Our Food Forest Programme PROVIDES;

  1. Five lesson plans, downloadable from ELP’s website for teachers to teach their students about the link between Climate Change and Food. These resources are curriculum linked and the teacher can be assured that the children will be developing the skills as outlined for each age group but with the added advantage of the climate change lens. 
  2. Allows children to engage positively with climate change, lowering levels of childhood climate anxiety – these have been growing steadily as media coverage around climate change has increased exponentially in 2021.  All lessons are positively framed with proactive solution based answers to each of the topics. 

 The Climate Education Program has been rolled out in over 30 schools in Mayo and Sligo.

CONTENT

All lessons are centred around a 2m x 2m Food Forest, planted in the school garden and referred to constantly throughout the classes. 

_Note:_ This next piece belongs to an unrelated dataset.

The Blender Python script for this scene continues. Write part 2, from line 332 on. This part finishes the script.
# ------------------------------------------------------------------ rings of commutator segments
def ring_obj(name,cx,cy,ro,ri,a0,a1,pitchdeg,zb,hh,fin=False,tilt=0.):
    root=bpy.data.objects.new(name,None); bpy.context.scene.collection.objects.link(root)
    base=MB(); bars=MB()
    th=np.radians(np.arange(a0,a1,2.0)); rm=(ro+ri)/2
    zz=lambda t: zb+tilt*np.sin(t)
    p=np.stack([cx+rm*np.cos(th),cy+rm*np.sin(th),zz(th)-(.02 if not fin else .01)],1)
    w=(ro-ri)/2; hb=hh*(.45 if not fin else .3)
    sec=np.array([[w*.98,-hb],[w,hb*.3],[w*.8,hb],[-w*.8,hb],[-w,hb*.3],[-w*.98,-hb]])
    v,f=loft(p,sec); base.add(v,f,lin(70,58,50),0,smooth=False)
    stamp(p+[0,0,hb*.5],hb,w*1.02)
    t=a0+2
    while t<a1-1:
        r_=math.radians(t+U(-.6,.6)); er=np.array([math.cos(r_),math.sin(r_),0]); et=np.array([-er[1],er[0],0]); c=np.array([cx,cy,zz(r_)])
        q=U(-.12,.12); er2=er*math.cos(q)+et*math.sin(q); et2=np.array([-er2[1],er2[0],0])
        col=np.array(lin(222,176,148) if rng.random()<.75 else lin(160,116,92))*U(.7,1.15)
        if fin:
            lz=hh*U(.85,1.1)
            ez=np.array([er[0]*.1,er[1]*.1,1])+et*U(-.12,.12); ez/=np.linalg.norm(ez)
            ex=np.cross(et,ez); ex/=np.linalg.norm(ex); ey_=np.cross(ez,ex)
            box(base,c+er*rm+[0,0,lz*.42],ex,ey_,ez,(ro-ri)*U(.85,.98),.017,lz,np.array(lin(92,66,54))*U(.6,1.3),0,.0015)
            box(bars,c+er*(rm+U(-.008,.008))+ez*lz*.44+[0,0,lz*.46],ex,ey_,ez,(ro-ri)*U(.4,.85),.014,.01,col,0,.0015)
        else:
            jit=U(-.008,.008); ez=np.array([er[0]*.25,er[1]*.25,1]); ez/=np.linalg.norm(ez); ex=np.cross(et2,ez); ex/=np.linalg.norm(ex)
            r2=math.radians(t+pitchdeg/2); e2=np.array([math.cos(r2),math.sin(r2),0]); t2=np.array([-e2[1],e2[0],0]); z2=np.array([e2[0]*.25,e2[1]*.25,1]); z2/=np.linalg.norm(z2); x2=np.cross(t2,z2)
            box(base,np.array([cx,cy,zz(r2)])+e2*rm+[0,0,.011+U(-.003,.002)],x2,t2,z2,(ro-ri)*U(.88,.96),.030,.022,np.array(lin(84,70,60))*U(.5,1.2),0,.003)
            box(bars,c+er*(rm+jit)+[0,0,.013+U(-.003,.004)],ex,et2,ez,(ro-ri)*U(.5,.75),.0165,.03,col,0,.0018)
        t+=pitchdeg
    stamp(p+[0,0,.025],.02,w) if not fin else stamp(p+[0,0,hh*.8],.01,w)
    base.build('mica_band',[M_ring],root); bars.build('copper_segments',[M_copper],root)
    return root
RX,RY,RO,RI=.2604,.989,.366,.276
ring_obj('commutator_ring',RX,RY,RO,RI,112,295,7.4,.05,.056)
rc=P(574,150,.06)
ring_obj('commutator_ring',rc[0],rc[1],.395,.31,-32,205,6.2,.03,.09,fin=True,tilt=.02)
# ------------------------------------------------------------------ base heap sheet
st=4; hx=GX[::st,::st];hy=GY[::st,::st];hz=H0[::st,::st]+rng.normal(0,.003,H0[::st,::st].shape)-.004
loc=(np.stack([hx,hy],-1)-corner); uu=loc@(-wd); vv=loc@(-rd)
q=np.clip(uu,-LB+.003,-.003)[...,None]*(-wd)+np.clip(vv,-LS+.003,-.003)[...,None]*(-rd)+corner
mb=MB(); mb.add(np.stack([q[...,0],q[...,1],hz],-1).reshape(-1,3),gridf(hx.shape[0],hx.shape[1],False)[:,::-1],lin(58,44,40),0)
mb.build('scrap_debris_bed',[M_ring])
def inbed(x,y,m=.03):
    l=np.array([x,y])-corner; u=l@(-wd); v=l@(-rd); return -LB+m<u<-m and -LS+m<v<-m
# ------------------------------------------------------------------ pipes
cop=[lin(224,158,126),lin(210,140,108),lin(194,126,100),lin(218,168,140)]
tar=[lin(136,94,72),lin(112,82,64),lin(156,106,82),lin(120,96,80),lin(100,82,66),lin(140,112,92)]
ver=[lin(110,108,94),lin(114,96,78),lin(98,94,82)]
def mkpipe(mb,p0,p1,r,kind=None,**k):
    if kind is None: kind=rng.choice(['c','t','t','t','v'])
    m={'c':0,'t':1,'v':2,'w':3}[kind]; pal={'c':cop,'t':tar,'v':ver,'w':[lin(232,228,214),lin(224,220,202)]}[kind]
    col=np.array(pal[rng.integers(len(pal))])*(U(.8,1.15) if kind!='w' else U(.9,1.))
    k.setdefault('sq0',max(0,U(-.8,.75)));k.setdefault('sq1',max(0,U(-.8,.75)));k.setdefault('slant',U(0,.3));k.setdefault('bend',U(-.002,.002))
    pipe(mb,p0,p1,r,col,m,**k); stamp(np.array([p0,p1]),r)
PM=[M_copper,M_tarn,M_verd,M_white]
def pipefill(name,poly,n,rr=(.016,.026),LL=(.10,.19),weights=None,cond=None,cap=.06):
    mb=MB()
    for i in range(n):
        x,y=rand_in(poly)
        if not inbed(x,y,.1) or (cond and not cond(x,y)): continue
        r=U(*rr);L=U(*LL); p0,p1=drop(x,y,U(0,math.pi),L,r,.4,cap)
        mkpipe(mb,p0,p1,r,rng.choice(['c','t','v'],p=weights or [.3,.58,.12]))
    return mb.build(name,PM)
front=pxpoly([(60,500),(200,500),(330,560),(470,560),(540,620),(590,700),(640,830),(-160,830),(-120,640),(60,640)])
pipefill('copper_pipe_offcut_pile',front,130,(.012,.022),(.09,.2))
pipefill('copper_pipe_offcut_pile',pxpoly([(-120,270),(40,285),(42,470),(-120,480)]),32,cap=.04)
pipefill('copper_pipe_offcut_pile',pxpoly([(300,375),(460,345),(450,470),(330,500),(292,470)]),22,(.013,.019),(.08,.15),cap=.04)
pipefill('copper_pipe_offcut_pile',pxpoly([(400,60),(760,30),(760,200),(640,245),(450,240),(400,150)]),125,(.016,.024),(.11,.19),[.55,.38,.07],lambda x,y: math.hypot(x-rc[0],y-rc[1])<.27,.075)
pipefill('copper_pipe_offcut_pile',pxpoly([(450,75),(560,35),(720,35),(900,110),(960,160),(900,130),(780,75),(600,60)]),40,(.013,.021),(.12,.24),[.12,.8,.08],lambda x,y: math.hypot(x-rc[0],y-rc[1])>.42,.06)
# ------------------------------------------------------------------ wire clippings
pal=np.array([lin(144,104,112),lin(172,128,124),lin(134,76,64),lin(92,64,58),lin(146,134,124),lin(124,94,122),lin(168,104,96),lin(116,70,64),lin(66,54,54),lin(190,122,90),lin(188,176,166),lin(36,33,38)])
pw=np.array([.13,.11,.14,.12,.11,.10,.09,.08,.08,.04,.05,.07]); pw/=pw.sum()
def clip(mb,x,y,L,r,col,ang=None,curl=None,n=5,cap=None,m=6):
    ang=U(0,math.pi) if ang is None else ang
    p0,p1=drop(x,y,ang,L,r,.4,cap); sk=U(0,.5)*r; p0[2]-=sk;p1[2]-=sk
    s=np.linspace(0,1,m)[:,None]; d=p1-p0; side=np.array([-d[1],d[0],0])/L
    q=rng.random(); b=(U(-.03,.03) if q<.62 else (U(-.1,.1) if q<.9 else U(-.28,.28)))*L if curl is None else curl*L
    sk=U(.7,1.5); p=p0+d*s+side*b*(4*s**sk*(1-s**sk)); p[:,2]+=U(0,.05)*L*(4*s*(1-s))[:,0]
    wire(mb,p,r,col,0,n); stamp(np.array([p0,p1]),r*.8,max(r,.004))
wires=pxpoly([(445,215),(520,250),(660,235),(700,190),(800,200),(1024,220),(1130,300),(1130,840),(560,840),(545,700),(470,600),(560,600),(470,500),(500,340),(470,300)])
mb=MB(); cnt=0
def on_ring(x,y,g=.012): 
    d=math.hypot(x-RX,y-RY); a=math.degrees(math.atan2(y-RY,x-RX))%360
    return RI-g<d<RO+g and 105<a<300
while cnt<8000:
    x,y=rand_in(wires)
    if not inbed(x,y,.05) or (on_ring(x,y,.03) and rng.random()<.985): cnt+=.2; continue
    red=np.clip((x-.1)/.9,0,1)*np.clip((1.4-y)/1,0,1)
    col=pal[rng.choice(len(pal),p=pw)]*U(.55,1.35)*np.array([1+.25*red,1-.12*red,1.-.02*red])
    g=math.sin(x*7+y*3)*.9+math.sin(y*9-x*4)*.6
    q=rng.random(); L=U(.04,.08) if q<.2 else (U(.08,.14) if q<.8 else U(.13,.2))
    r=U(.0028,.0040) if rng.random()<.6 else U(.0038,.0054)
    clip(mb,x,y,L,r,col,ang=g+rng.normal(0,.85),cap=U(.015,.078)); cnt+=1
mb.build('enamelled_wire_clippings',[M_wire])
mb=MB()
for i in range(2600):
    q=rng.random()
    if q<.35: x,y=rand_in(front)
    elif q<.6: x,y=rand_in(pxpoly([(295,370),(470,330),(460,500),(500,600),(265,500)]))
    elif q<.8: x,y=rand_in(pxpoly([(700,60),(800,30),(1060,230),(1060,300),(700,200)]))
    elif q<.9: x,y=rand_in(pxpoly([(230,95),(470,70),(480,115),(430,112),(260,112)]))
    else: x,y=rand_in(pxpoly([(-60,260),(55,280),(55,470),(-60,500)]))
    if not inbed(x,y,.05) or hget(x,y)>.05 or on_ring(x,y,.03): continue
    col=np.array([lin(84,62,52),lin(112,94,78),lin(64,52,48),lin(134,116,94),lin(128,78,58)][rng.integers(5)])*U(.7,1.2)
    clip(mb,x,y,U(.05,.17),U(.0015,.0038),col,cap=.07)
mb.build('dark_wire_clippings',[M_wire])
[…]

 A Food Forest is a mini ecosystem, providing students with a roadmap for developing interconnected ecosystems. This mimics the type of world we want our children to live in, where everything is connected and the connections between everything are understood and respected.

Current CEP Modules are:

Modules 1-3 address Food Growing:

  1. SOIL - First steps in soil management is planting the apple tree/ observing worm populations- showing them a wormery/ checking texture of soil/ adding nutrients such as manure and seaweed and the conversations that go with that. Understanding how Food Wasre can be returned to the soil as organic matter which helps fertilise the soil
  2. BIODIVERSITY - students get the opportunity to observe biodiversity levels throughout the year by returning to the Food Forest
  3. WATER - students observe how to keep soil covered so plants grow better and don’t require constant watering, and the overall importance of clean water in the ecosystem

Module 4 address Food Consumption

  1. FOOD MILES - using the Food Miles calculator and packaging from local supermarkets and asking questions such as “Why are we buying apples from Argentina when we can be wing them at school?” Teaching children to request more locally sourced organic foods from their family food shop

Module 5 addresses Food Growing, Waste and Diposal

  1. FOOD FOREST - All lessons revolve around the food forest, which will allow children to observe changes over the course of the year and apply learnings 

Supports offered:

  • Teaching Resources – once a school has decided to participate in ELP’s Climate Education Program and chosen which class they would like to engage (3rd to 6th classes are ideal), the school is then asked to sign a confidentiality form whereupon ELP’s Teaching Resources are made available from the ELP website
  • Contact is made with the ELP Schools Coordinator in the area to agree a suitable food forest planting date – usually one date in autumn and another in spring
  • Site Preparation & Planting - a parent or teacher or designated person from each school is asked to help manage the food forest planting. The designated person is added to a Whatspp group with other schools in the area where common questions are answered by ELP’s Schools coordinator.
  • All planting materials are supplied by ELP. A planting map is made available for teachers.
  • We ask that participating classes engage in a “Pay It Forward” act whereby students fundraise a small amount of cash (approximately €20) to buy a tree for a newly participating school

CEP Impacts:

  • Teaching children how to engage positively with climate change, thereby helping alleviate climate anxiety, but also teaching systems thinking to kids.
  • ELP uses a Food Forest to educate children about the interconnectedness of our food systems and how, when we lose this connectedness, we affect climate change.
  • More and more, systems thinking is becoming a sought-after skill in the workplace.

Recognised by educators, scientists and entrepreneurs as one of the most valuable skills for the 21st century.